Question

A rod of length l and cross sectional area A has a variable conductivity given by $K = \alpha T$ where $\alpha$ is a positive constant and T is temperature in kelvin. Two ends of the rod are maintained at temperature ${T_1}$ and ${T_2}$ $({T_1} > {T_2})$. Heat current flowing through the rod will be
A) $\dfrac{{A\alpha ({T_1}^2 - {T_2}^2)}}{l}$
B) $\dfrac{{A\alpha ({T_1}^2 + {T_2}^2)}}{l}$
C) $\dfrac{{A\alpha ({T_1}^2 + {T_2}^2)}}{{3l}}$
D) $\dfrac{{A\alpha ({T_1}^2 - {T_2}^2)}}{{21}}$

Answer 1

We can form an equation using the fact that rate of change of current with temperature is equal to product of conductivity and area upon length given as $\dfrac{{dI}}{{dT}} = \dfrac{{KA}}{l}$ and the integration of this discrete current will provide the heat current flowing through the rod.

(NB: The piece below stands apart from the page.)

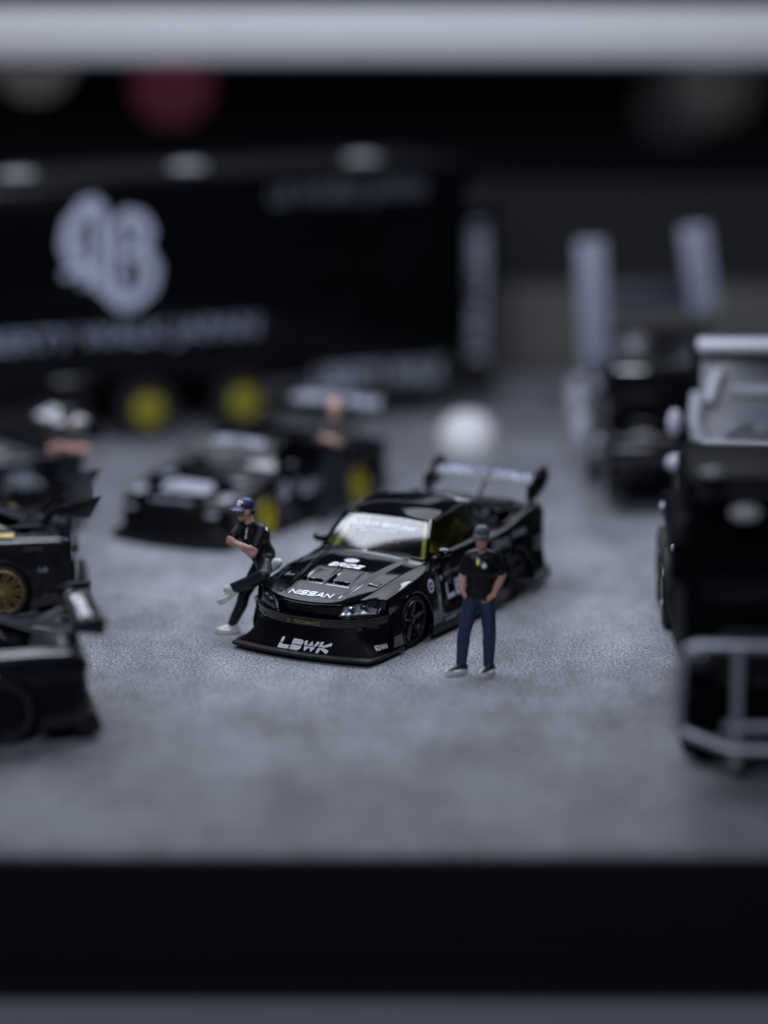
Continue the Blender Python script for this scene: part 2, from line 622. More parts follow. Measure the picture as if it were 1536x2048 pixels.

Complete step by step answer:
Given conductivity (K) is equal to $\alpha T$. It is given that ${T_1} > {T_2}$ and heat current $\left( {{I_H}} \right)$ flows from higher to lower temperature, thus it’s direction is from ${T_1}$ to ${T_2}$.
In conduction, the change of current with respect to temperature is given as
$\dfrac{{KA}}{l}$.
$\Rightarrow \dfrac{{dI}}{{dT}} = \dfrac{{KA}}{l}$

Solving this to get the value of heat current:
$dI = KA\dfrac{{dT}}{l}$
Substituting the given value of K:
$dI = \alpha TA\dfrac{{dT}}{l}$
Integration of this current will give the value of heat current $\left( {{I_H}} \right)$. So integrating both sides of the equation from ${T_1}$ to ${T_2}$, we get:
$\int {dI} = \int\limits_{{T_1}}^{{T_2}} {\alpha TA\dfrac{{dT}}{l}} \\\ \implies {I_H} = \dfrac{{\alpha A}}{l}\int\limits_{{T_1}}^{{T_2}} {TdT} \\\ \implies {I_H} = \dfrac{{\alpha A}}{l}{\left[ {\dfrac{{{T^2}}}{2}} \right]^{{T_2}}}_{{T_1}} \\\$
Subtracting upper limit from lower limit after substitution:
${I_H} = \dfrac{{\alpha A}}{{2l}}\left( {{T_1}^2 - {T_2}^2} \right)$
Therefore, the heat current flowing through the rod will be $\dfrac{{\alpha A}}{{2l}}\left( {{T_1}^2 - {T_2}^2} \right)$.

So, the correct answer is “Option D”.

Note:
Conduction basically is a process of heat transfer between objects, where it gets transferred from the one at higher temperature to the one at lower.
We use differentiation to denote the rate of changes while we use integration for the summation of that discrete data.
Remember for integrating mathematically:
$\int {{x^n} = \dfrac{{{x^{n + 1}}}}{{n + 1}}}$ and when it has limits, always subtract the lower limit from the upper limit.